Records provided |

· · · · ·

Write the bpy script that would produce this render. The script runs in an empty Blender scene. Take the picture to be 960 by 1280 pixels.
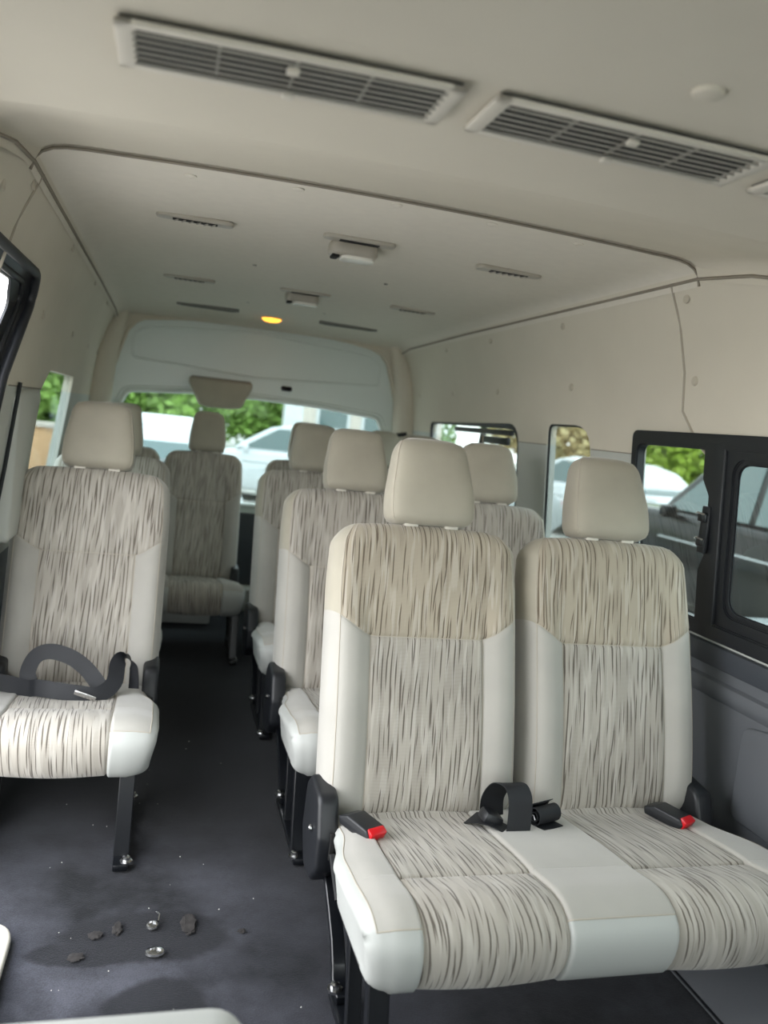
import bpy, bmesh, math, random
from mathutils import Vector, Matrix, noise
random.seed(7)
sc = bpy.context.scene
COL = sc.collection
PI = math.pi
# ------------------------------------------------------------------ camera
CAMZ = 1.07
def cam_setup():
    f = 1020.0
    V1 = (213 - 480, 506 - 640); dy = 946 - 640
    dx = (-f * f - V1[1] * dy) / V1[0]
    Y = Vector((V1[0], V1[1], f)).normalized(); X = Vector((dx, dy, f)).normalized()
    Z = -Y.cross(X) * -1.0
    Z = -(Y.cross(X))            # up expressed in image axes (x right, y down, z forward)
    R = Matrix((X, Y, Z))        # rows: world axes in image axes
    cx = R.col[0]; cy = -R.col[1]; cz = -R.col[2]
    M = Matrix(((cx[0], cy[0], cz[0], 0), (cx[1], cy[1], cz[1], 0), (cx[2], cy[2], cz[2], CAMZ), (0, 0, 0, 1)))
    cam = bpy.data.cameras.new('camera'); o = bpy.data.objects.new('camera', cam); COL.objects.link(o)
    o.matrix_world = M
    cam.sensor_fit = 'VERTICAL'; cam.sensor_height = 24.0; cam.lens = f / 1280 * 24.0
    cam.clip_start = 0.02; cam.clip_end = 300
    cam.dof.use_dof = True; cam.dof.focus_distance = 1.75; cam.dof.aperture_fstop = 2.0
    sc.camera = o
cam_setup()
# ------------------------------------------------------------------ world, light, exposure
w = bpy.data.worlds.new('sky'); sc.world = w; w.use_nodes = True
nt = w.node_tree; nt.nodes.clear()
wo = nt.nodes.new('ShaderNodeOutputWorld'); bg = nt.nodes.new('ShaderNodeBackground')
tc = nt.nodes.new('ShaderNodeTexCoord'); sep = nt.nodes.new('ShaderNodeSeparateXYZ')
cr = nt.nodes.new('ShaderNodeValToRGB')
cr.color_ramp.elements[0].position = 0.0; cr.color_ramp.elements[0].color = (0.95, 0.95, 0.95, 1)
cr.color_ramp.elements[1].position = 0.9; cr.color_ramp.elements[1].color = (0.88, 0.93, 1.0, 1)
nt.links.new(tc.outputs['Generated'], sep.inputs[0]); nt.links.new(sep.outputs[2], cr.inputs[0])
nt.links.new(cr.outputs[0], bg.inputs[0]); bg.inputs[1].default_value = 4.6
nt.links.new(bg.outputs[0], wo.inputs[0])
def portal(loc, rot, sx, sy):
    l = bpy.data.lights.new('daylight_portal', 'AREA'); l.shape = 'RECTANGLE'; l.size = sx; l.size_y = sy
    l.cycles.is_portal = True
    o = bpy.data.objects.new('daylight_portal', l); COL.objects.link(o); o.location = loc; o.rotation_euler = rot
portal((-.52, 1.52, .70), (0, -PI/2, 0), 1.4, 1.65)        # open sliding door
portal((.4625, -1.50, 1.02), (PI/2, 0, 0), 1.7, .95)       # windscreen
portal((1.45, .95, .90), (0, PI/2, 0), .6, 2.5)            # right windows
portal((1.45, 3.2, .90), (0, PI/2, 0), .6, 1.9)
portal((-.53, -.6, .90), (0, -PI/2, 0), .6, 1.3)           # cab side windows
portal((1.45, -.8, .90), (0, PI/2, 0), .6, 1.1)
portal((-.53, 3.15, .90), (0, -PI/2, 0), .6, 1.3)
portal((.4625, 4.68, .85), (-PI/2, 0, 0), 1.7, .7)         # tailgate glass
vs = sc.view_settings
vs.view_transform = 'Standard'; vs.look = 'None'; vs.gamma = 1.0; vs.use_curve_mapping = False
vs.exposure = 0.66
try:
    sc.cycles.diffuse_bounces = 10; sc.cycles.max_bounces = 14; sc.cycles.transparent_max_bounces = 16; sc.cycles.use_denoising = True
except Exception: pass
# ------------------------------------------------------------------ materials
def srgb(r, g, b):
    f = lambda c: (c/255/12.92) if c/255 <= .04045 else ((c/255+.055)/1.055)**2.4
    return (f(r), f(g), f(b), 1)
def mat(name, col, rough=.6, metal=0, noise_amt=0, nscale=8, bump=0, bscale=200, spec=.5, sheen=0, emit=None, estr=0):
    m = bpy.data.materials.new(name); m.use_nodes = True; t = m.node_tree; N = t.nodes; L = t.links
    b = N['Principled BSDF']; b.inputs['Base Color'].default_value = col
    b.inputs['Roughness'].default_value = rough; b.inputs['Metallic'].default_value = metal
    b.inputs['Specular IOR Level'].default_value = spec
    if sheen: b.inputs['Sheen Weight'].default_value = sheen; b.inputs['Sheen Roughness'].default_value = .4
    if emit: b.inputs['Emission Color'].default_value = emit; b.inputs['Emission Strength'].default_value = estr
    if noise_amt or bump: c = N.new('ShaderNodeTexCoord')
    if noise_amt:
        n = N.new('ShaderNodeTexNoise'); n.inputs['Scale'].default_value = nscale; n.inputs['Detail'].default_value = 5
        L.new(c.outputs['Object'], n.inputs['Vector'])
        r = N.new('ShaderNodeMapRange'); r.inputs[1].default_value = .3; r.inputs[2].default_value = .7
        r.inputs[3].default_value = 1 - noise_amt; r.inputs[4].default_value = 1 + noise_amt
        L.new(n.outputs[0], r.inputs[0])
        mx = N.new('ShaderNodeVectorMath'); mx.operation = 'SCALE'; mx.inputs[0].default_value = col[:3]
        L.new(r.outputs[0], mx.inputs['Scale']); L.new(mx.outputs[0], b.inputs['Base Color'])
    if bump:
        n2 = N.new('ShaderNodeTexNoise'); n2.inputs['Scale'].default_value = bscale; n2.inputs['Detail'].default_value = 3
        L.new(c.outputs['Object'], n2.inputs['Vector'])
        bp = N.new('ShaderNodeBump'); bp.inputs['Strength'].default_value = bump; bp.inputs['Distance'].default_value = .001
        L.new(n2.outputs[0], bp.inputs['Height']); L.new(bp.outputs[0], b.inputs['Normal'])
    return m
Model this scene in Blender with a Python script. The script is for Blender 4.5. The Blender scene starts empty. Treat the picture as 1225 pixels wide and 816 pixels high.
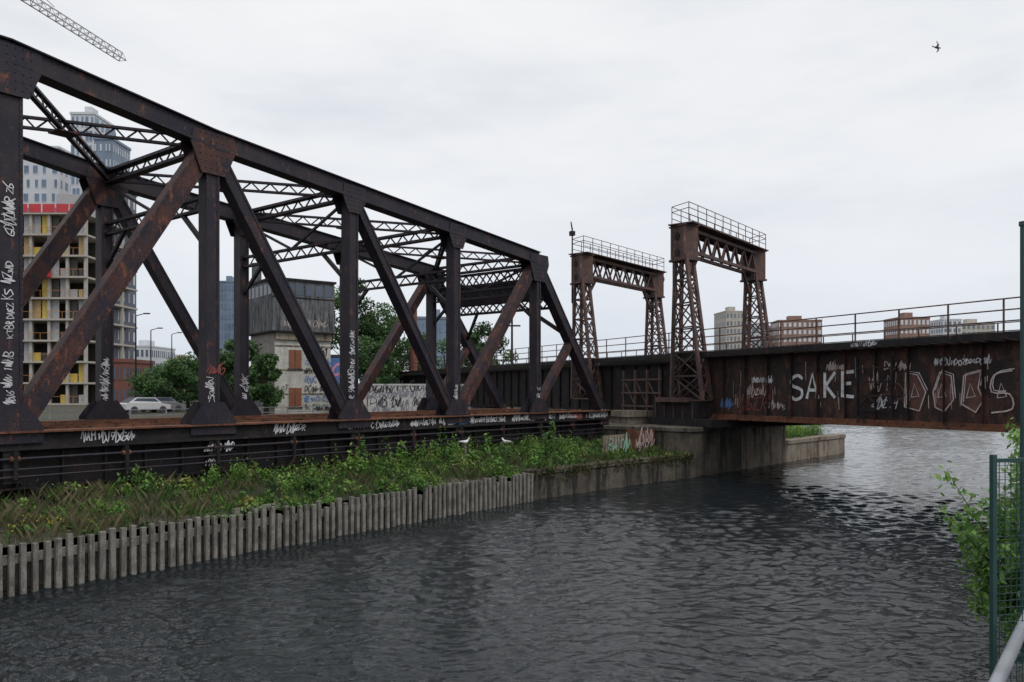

· · · · ·

Exercise instructions | Pictures are not part of the copy; output everything else in the records exactly.

Answer to the exercise |
Write the bpy script that would produce this render. The script runs in an empty Blender scene. Take the picture to be 960 by 1280 pixels.
import bpy, bmesh, math, random
from mathutils import Vector, Matrix, noise
random.seed(7)
sc = bpy.context.scene
COL = sc.collection
PI = math.pi
# ------------------------------------------------------------------ camera
CAMZ = 1.07
def cam_setup():
    f = 1020.0
    V1 = (213 - 480, 506 - 640); dy = 946 - 640
    dx = (-f * f - V1[1] * dy) / V1[0]
    Y = Vector((V1[0], V1[1], f)).normalized(); X = Vector((dx, dy, f)).normalized()
    Z = -Y.cross(X) * -1.0
    Z = -(Y.cross(X))            # up expressed in image axes (x right, y down, z forward)
    R = Matrix((X, Y, Z))        # rows: world axes in image axes
    cx = R.col[0]; cy = -R.col[1]; cz = -R.col[2]
    M = Matrix(((cx[0], cy[0], cz[0], 0), (cx[1], cy[1], cz[1], 0), (cx[2], cy[2], cz[2], CAMZ), (0, 0, 0, 1)))
    cam = bpy.data.cameras.new('camera'); o = bpy.data.objects.new('camera', cam); COL.objects.link(o)
    o.matrix_world = M
    cam.sensor_fit = 'VERTICAL'; cam.sensor_height = 24.0; cam.lens = f / 1280 * 24.0
    cam.clip_start = 0.02; cam.clip_end = 300
    cam.dof.use_dof = True; cam.dof.focus_distance = 1.75; cam.dof.aperture_fstop = 2.0
    sc.camera = o
cam_setup()
# ------------------------------------------------------------------ world, light, exposure
w = bpy.data.worlds.new('sky'); sc.world = w; w.use_nodes = True
nt = w.node_tree; nt.nodes.clear()
wo = nt.nodes.new('ShaderNodeOutputWorld'); bg = nt.nodes.new('ShaderNodeBackground')
tc = nt.nodes.new('ShaderNodeTexCoord'); sep = nt.nodes.new('ShaderNodeSeparateXYZ')
cr = nt.nodes.new('ShaderNodeValToRGB')
cr.color_ramp.elements[0].position = 0.0; cr.color_ramp.elements[0].color = (0.95, 0.95, 0.95, 1)
cr.color_ramp.elements[1].position = 0.9; cr.color_ramp.elements[1].color = (0.88, 0.93, 1.0, 1)
nt.links.new(tc.outputs['Generated'], sep.inputs[0]); nt.links.new(sep.outputs[2], cr.inputs[0])
nt.links.new(cr.outputs[0], bg.inputs[0]); bg.inputs[1].default_value = 4.6
nt.links.new(bg.outputs[0], wo.inputs[0])
def portal(loc, rot, sx, sy):
    l = bpy.data.lights.new('daylight_portal', 'AREA'); l.shape = 'RECTANGLE'; l.size = sx; l.size_y = sy
    l.cycles.is_portal = True
    o = bpy.data.objects.new('daylight_portal', l); COL.objects.link(o); o.location = loc; o.rotation_euler = rot
portal((-.52, 1.52, .70), (0, -PI/2, 0), 1.4, 1.65)        # open sliding door
portal((.4625, -1.50, 1.02), (PI/2, 0, 0), 1.7, .95)       # windscreen
portal((1.45, .95, .90), (0, PI/2, 0), .6, 2.5)            # right windows
portal((1.45, 3.2, .90), (0, PI/2, 0), .6, 1.9)
portal((-.53, -.6, .90), (0, -PI/2, 0), .6, 1.3)           # cab side windows
portal((1.45, -.8, .90), (0, PI/2, 0), .6, 1.1)
portal((-.53, 3.15, .90), (0, -PI/2, 0), .6, 1.3)
portal((.4625, 4.68, .85), (-PI/2, 0, 0), 1.7, .7)         # tailgate glass
vs = sc.view_settings
vs.view_transform = 'Standard'; vs.look = 'None'; vs.gamma = 1.0; vs.use_curve_mapping = False
vs.exposure = 0.66
try:
    sc.cycles.diffuse_bounces = 10; sc.cycles.max_bounces = 14; sc.cycles.transparent_max_bounces = 16; sc.cycles.use_denoising = True
except Exception: pass
# ------------------------------------------------------------------ materials
def srgb(r, g, b):
    f = lambda c: (c/255/12.92) if c/255 <= .04045 else ((c/255+.055)/1.055)**2.4
    return (f(r), f(g), f(b), 1)
def mat(name, col, rough=.6, metal=0, noise_amt=0, nscale=8, bump=0, bscale=200, spec=.5, sheen=0, emit=None, estr=0):
    m = bpy.data.materials.new(name); m.use_nodes = True; t = m.node_tree; N = t.nodes; L = t.links
    b = N['Principled BSDF']; b.inputs['Base Color'].default_value = col
    b.inputs['Roughness'].default_value = rough; b.inputs['Metallic'].default_value = metal
    b.inputs['Specular IOR Level'].default_value = spec
    if sheen: b.inputs['Sheen Weight'].default_value = sheen; b.inputs['Sheen Roughness'].default_value = .4
    if emit: b.inputs['Emission Color'].default_value = emit; b.inputs['Emission Strength'].default_value = estr
    if noise_amt or bump: c = N.new('ShaderNodeTexCoord')
    if noise_amt:
        n = N.new('ShaderNodeTexNoise'); n.inputs['Scale'].default_value = nscale; n.inputs['Detail'].default_value = 5
        L.new(c.outputs['Object'], n.inputs['Vector'])
        r = N.new('ShaderNodeMapRange'); r.inputs[1].default_value = .3; r.inputs[2].default_value = .7
        r.inputs[3].default_value = 1 - noise_amt; r.inputs[4].default_value = 1 + noise_amt
        L.new(n.outputs[0], r.inputs[0])
        mx = N.new('ShaderNodeVectorMath'); mx.operation = 'SCALE'; mx.inputs[0].default_value = col[:3]
        L.new(r.outputs[0], mx.inputs['Scale']); L.new(mx.outputs[0], b.inputs['Base Color'])
    if bump:
        n2 = N.new('ShaderNodeTexNoise'); n2.inputs['Scale'].default_value = bscale; n2.inputs['Detail'].default_value = 3
        L.new(c.outputs['Object'], n2.inputs['Vector'])
        bp = N.new('ShaderNodeBump'); bp.inputs['Strength'].default_value = bump; bp.inputs['Distance'].default_value = .001
        L.new(n2.outputs[0], bp.inputs['Height']); L.new(bp.outputs[0], b.inputs['Normal'])
    return m
Model this scene in Blender with a Python script. The script is for Blender 4.5. The Blender scene starts empty. Treat the picture as 1225 pixels wide and 816 pixels high.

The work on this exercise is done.